School Supplies Or Groceries?

For some families, paying for supplies means cutting back on essentials
BY: STEPHANIE MCGLASHAN

While back to school time brings many new, exciting things – friendships, learning, activities, growing and community – it also comes with things that bring stress and anxiety for students and parents. One of the biggest stressors for parents: The cost of sending their kids to school.

Supplies, uniforms (which students in both public and private schools in Mexico wear), transportation, it adds up quickly. Though Cabo is one of the more affluent areas of Mexico, there is still a significant amount of poverty in the region and many families struggle to support their children going back to school.

2226school_0.JPGMexico decentralized the basic education system in 1992, with the intention of giving individual states more control over their education budgets and policies, and to improve overall administrative efficiency. The majority of schools are financially supported by the Secretary of Public Education (SEP); however, many states raise their own funds to invest in new teachers or schools. This funding is not overly generous and requires families to provide the majority of school supplies for their children – and sometimes even the school.

For schools that are on a very tight budget, additional supplies are added to students’ school supplies lists that are actually materials the schools themselves cannot afford. Things like printer paper and or cleaning supplies. In general, this is an accepted norm, but some parents see this as an injustice. In the case that parents do not abide by this demand for extra supplies, the students typically suffer as the school does not make up for the loss. Instead, they use what little they have or skip certain planned activities and lessons.

Even for those parents who view buying supplies for the schools as acceptable, the practice still causes them hardship. We talked to several who said that during the few weeks leading into school they have to move money around in their budgets in order to pay for school supplies (which can be as much as several hundred dollars), leaving less money for essentials, most commonly groceries.

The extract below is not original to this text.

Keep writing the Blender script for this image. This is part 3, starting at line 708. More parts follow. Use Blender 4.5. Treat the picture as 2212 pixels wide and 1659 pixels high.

One of the main issues for families with tight budgets is that they typically prioritize food and shelter over education. And some teachers believe that students aren’t able to fully concentrate in school because they have to work once school gets out. This places a high level of stress on the children and does not leave much or any time to do any sort of school work.

Overall, many parents don’t point the finger directly at the schools but instead the country as a whole. They think that Mexico doesn’t place enough emphasis and importance on school and higher education.

Mexico has made significant progress as a whole in the educational system but still has a long way to go, according to some of the parents we talked to. While some are rather pessimistic about it all, many parents have high hopes and see bright futures for their children in school.